Pero lo mejor no del caso aún está por llegar. Tras haberme saludado y dado la bienvenida -yo aún no había abierto boca-, alguien llamó la atención de la niña desde el otro lado de la plaza. Tras varios berreos de sonora intensidad pude deducir que mi oportuna salvadora no era otra que su madre, de la que sin duda había heredado aquella suerte de obesidad congénita. Todo el mundo miraba la escena, yo la contemplaba ajeno a ella como un espectador más intentando camuflarme con el entorno. La sobredimensionada señora se acercó a nosotros a un paso sorprendentemente ágil a pesar de su antiatlética figura y fulminó a su hija con una gélida mirada; ella por supuesto acuciaba el cruel ensañamiento que la naturaleza había tenido con ella con una cara de sorpresa tal que así

. Con secas maneras la obligó a subirse al coche que tenía estacionado a unos metros de allí y desde el que se ve que la había estado espiando, y acto seguido subió ella misma con disciplencia. Ni siquiera se disculpó conmigo por interrumpir nuestro encuentro de aquella manera tan súbita y grosera, pero de hecho su aparición fue tan inesperada y reveladoramente salvadora que no me atreví a molestarme. La situación en sí era tan absurda que desistí totalmente en el empeño de intentar comprenderla.

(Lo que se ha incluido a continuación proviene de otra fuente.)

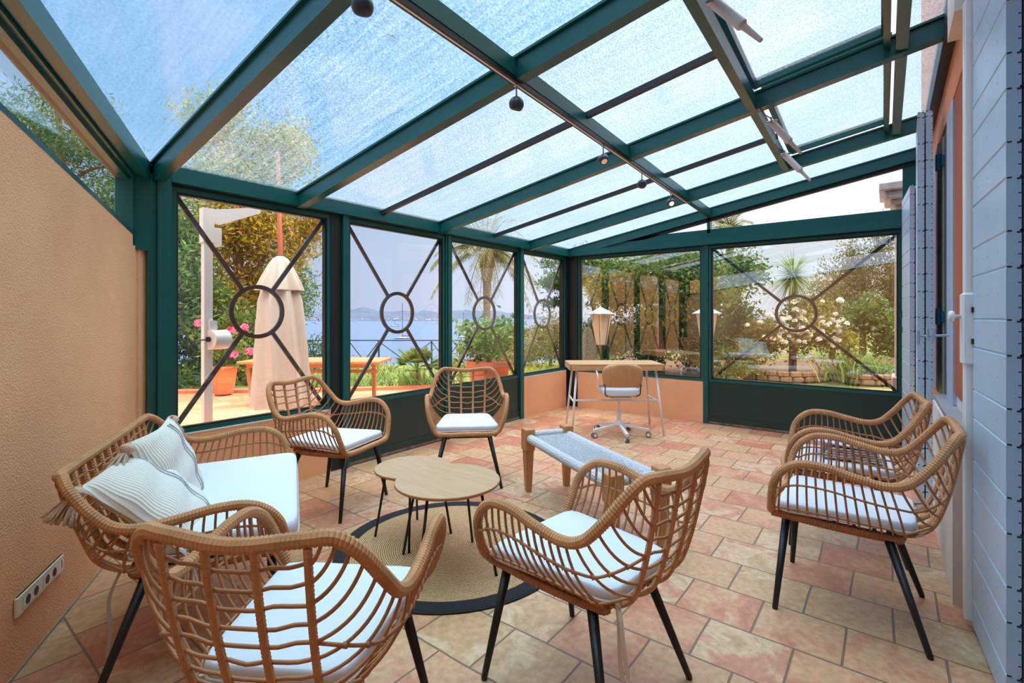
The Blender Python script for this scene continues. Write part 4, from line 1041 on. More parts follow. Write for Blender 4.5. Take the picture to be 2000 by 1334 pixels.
# terrace, garden soil, grass bank falling to the sea
o = MB().add([(-1.3, 13.732, -0.02), (-0.424, 4.473, -0.02), (-8, 3.4, -.02), (9.3, 3.4, -.02), (7.563, 5.123, -0.02), (5.943, 5.93, -0.02), (2.77, 9.033, -0.02)][0:7], [(0, 1, 2, 3, 4, 5, 6)])
o.build('floor_terrace', 'terrace')['kind'] = 'structure'
MB().add([(5.7, -.6, -.021), (10.5, -.6, -.021), (9.6, 1.8, -.021), (9.3, 3.41, -.021), (5.7, 3.41, -.021)], [(0, 1, 2, 3, 4)]).build('floor_garden', 'terrace')['kind'] = 'structure'
MB().add([(-14, 3, -.05), (60, -40, -.05), (60, 30, -.05), (14.24, 5.236, -0.05), (9.208, 8.722, -0.05), (-5.48, 27.706, -0.05)], [(0, 1, 2, 3, 4, 5)]).build('ground', 'lawn')['kind'] = 'structure'
MB().add([(9.208, 8.722, -0.05), (-5.48, 27.706, -0.05), (-17.37, 87.817, -14.901), (29.186, 27.644, -14.901)], [(0, 1, 2, 3)]).add([(9.208, 8.722, -0.05), (29.186, 27.644, -14.901), (60, 30, -12), (60, 30, -.05), (14.24, 5.236, -0.05)], [(0, 1, 2, 3, 4)]).build('ground_bank', 'soil')['kind'] = 'structure'
kb = MB(); kp = [(2.77, 9.033, -0.02), (4.299, 7.314, -0.02), (5.943, 5.93, -0.02), (7.563, 5.123, -0.02)]
for a, b in zip(kp[:-1], kp[1:]): kb.beam(a, b, .14, .05)
kb.build('trim_1', 'terra_red')['kind'] = 'structure'

MB().add([(-3000, -200, -12), (9000, -200, -12), (9000, 9000, -12), (-3000, 9000, -12)], [(0, 1, 2, 3)]).build('sea', 'sea')['kind'] = 'structure'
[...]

Deseando olvidar rápidamente todo aquello, consulté el horario del próximo autobús que me sacara de aquél infierno y me metí en el bar más cercano a ahogar el mal rato en un vaso mientras no llegaba la hora de la partida. Sin casi darme cuenta vacié una botella de whisky entera, me subí al autobús y no pensé en nada más hasta llegar a mi casa. A mitad del trayecto recibí un mensaje de la chica donde se disculpaba por todo, pero no me tomé la molestia de leerlo y apagué el móvil. Días más tarde, me llegó un abrasivo mail donde daba a conocer su verdadera identidad y entre súplicas de perdón y autohumillación me declaraba su amor eterno y puro, revelándome además que tenía un hijo de pocos meses de edad, el padre cani del cuál parecía estar en paradero desconocido, y que estaba dispuesta a aceptarme como el nuevo padre de su hijo. Completamente anonadado, borré todo rastro de mi cibernético contacto con ella y me dispuse a olvidar aquél día. No hablé de todo aquello con nadie, ni siquiera con algún hamijo que estaba al tanto de la movida. Me limité a decir que ella no se había presentado a la cita y que de mojar nada de nada, tras lo cual fui víctima de loleos y risotadas varias en nuestros habituales encuentros durante los meses siguientes. Pero sin duda preferí eso y añadirme yo también a las risas al cabo de un tiempo que el hacer sabedor a nadie de mi cita con semejante loca.
Desde entonces y obviamente, sólo quedo con chicas a las que ya tenga conocidas y vistas personalmente.